No other social layer has this magical ability to make
doing nothing appear necessary. Yet when they do
act, there is no mistaking where their directives come from. You’ll see
cops chasing down petty thieves in the street, yet protecting murderous
thugs like George Bush when he pops in for a visit. Aborigines will get
locked up for being drunk, while Governors General make
a handy living out of it. And you can bank on the fact that no James Hardie
executive has yet copped a frisking.
It is here that the argument about
“independence” and “impartiality” comes in. Surely if only the laws were
applied consistently and equally for all people, rich or poor, black or
white, then things might be better?
It’s a nice idea, but if you think about it, the
laws can never be applied equally. “Theft” is against the law. But “theft”

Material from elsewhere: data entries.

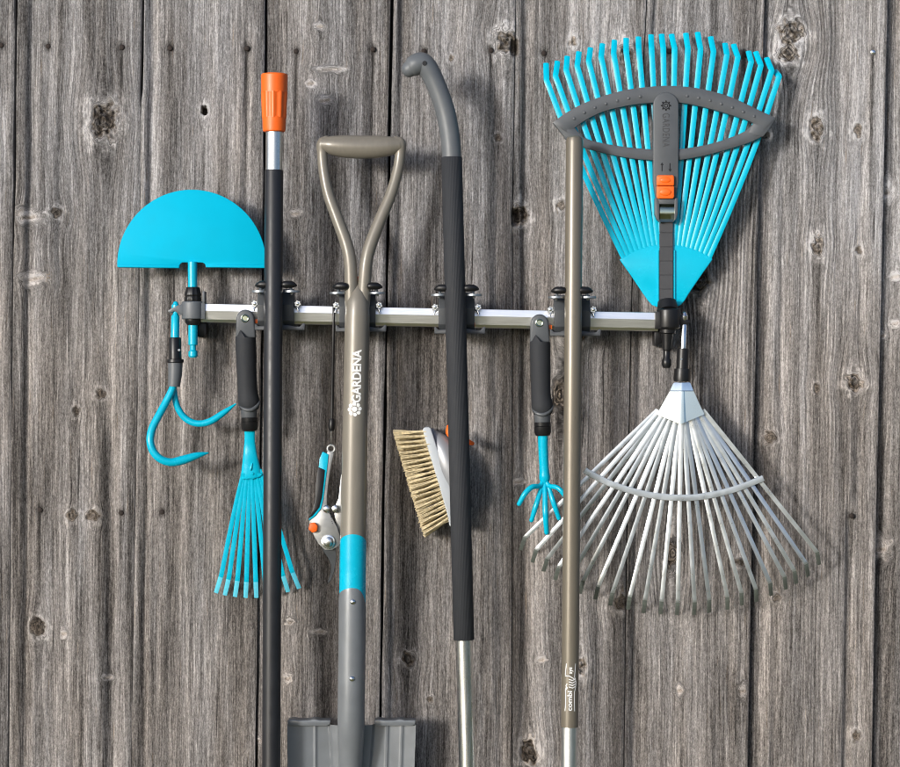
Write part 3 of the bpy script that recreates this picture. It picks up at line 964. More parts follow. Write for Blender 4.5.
t = thing('hand_fan_rake', 'small turquoise fan hand rake with black grip, partly behind the black pole', 'hand rake', P(254, 600, 0.07))
DH = 0.072
hand_handle(t, 0, 0, DH)
b = MB()
b.tube([(248.6, 429, DH, 5.4), (248.6, 440, DH, 5.3), (248.6, 447, DH, 6.0), (248.8, 456, DH + .001, 7.2), (249.4, 466, DH + .001, 9), (249.8, 475, DH + .001, 10.5), (250.2, 479, DH + .001, 10.6)], smooth=4, seg=26, squash=0.42)
b.prism([(239, 474), (260, 474), (260.5, 476), (250.5, 480.5), (239, 476.5)], DH + .001, DH + .0062)
b.disc(250.8, 474.5, DH + .004, DH + .0085, 1.5, seg=14)
b.tube([(250.5, 464.5, DH + .006, 1.1), (249.2, 470, DH + .0075, 1.3)], seg=8, cap='round')
b.build('tine_holder', 'cyan', t, bevel=0.0004, seg=1)
tips = [(212.5, 596), (221.5, 598.5), (231.8, 600), (242.5, 601), (253.5, 601), (264.5, 599.5), (275, 597.5), (285.8, 595), (297, 591.5)]
for i, (tx, ty) in enumerate(tips):
    u = i / 8
    x0 = 242 + 16.5 * u
    y0 = 470
    bx, by = tx + (250 - tx) * 0.155, ty - 18.5
    path = [(x0, y0, DH + .003 - .0006 * (i % 2), 3.0), (x0 + (bx - x0) * .35 - 1.2 * (0.5 - u), y0 + (by - y0) * .35, DH + .004, 4.2), (x0 + (bx - x0) * .7 - 0.8 * (0.5 - u), y0 + (by - y0) * .7, DH + .006, 4.6), (bx, by, DH + .009, 4.7)]
    path = spline(path, 5)
    k = len(path) - 1
    path += [(bx + (tx - bx) * .12, by + (ty - by) * .12, DH + .0085, 4.7), (tx, ty, DH - .006, 4.4)]
    MB().strap(path, 0.0016, crown=0.0004, tipfrom=k + 1, tipmi=1).build('tine', ['cyan', 'cyan_pale'], t, angle=50)

lean(t, 0.13, P(0, 330, 0).z)
t = thing('hand_cultivator', 'small turquoise five-pronged hand cultivator with black grip left of the bronze pole', 'hand cultivator', P(545, 533, 0.07))
hand_handle(t, 294.4, 4.6, DH)
b = MB()
b.tube([(543.2, 434, DH, 5.2), (543.6, 450, DH, 5.0), (544.6, 470, DH, 4.9), (545, 478, DH, 5.6), (545.1, 482, DH, 4.6), (545.1, 486, DH, 2.8)], smooth=3, seg=22)
b.build('shaft', 'cyan', t)
for path in ([(543.5, 482, DH + .002, 2.4), (540, 486.5, DH + .006, 2.5), (532.5, 487.5, DH + .016, 2.8), (525.5, 494, DH + .022, 2.8), (519.5, 504.5, DH + .02, 2.4)],
             [(546.5, 482, DH + .002, 2.4), (550, 486.5, DH + .006, 2.5), (557, 487.8, DH + .014, 2.5), (563, 493, DH + .018, 2.5), (570, 504, DH + .016, 2.1)],
             [(544, 483, DH, 2.4), (540.8, 492, DH + .004, 2.4), (536.5, 506, DH + .01, 2.7), (532, 521, DH + .008, 2.3)],
             [(545.2, 483, DH + .001, 2.5), (545.5, 495, DH + .008, 2.6), (546, 515, DH + .016, 2.9), (547.2, 533.5, DH + .012, 2.5)],
             [(546.3, 483, DH, 2.4), (549.8, 490, DH + .004, 2.4), (554, 503, DH + .01, 2.7), (559.5, 519, DH + .008, 2.3)]):
    MB().tube(path, smooth=6, seg=14, cap='round').build('prong', 'cyan', t)

lean(t, 0.07, P(0, 330, 0).z)
# ------------------------------------------------------------------ black telescopic pole
t = thing('telescopic_handle', 'black pole with a ribbed orange cap, first tall pole from the left', 'pole', P(269.5, 1130, DP))


def plx(y, xa=274.4, ya=75, xb=271.2, yb=767):
    return xa + (xb - xa) * (y - ya) / (yb - ya)


b = MB()
b.tube([(plx(170), 170, DP, 8.9), (plx(171), 171, DP, 9.3), (plx(600), 600, DP, 9.2), (plx(1130), 1130, DP, 9.2)], seg=36)
b.build('tube', 'black_pole', t)
b = MB()
b.tube([(plx(128), 128, DP, 8.3), (plx(172), 172, DP, 8.3)], seg=36)
b.build('inner_tube', 'pole_metal', t)
b = MB()
b.tube([(plx(74), 73.6, DP, 11.0), (plx(74), 74, DP, 12.6), (plx(75), 75.2, DP, 13.4), (plx(80), 80, DP, 13.3), (plx(93), 93, DP, 13.0)], seg=64)
b.tube([(plx(92), 92, DP, 12.9), (plx(94), 94.5, DP, 12.8), (plx(118), 118, DP, 11.9)], seg=64, lobes=10, lobe=0.055)
b.tube([(plx(117), 117, DP, 11.9), (plx(128), 128.5, DP, 11.5), (plx(131), 131, DP, 11.2), (plx(131.8), 131.9, DP, 10.2)], seg=64)
b.build('end_cap', 'orange', t)

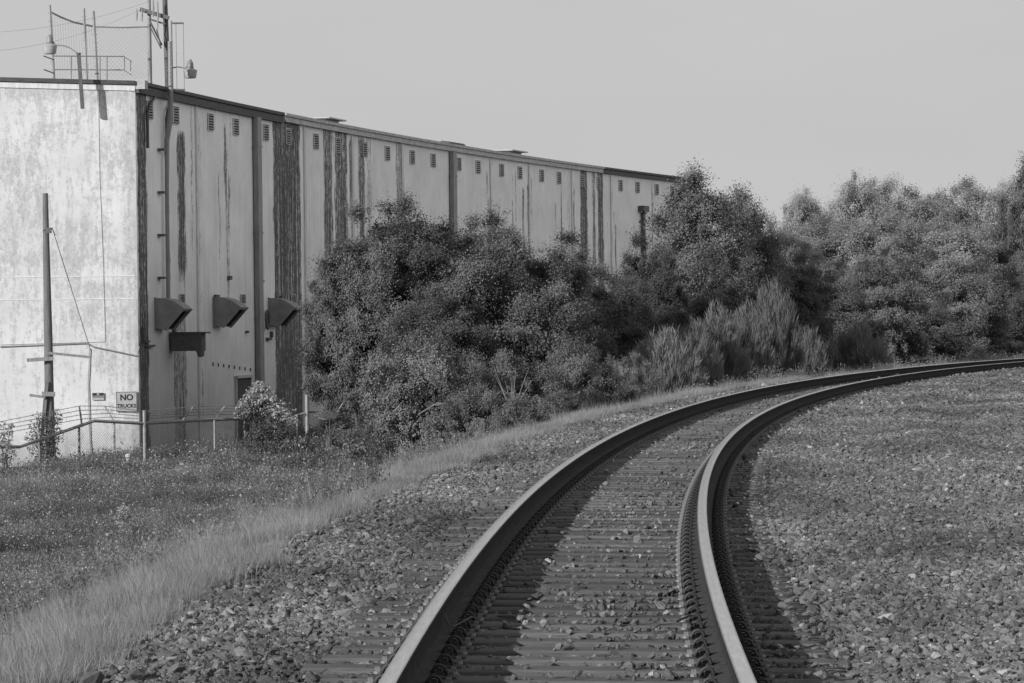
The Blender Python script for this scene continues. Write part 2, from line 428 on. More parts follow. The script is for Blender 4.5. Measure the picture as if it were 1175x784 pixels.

doesn’t include the act of stealing labour time from workers, or taking
land from indigenous people. Nor does it include depriving us of our
dignity as we queue in Centrelink for the privilege of justifying why our
very existence should be sustained for yet one more fortnight. “Theft”
can’t be applied equally because it is designed to allow for the thieving
habits of an entire class. The same is true of the entire set of laws we
are subject to.
The Belgian Marxist Ernest Mandel once wrote
that “the state is, above all, the permanent institutions … everything that
is ‘free’ of the influence of universal suffrage”. He was pointing out that
the constituency of a state is not its citizens, but the capitalist class.
So when we get our opportunity to vote every few years, anything of genuine
consequence will not find its way on to our ballot paper – the powerful
will not let the powerless set the terms of trade if they can avoid it.
Socialists’ attitude to the modern state,
therefore, is the same as our attitude to capitalism – we want to get rid
of it. Its laws, its institutions and the wigs it uses to dress them up can
all bugger off. We’ll create our own and look snazzy to boot.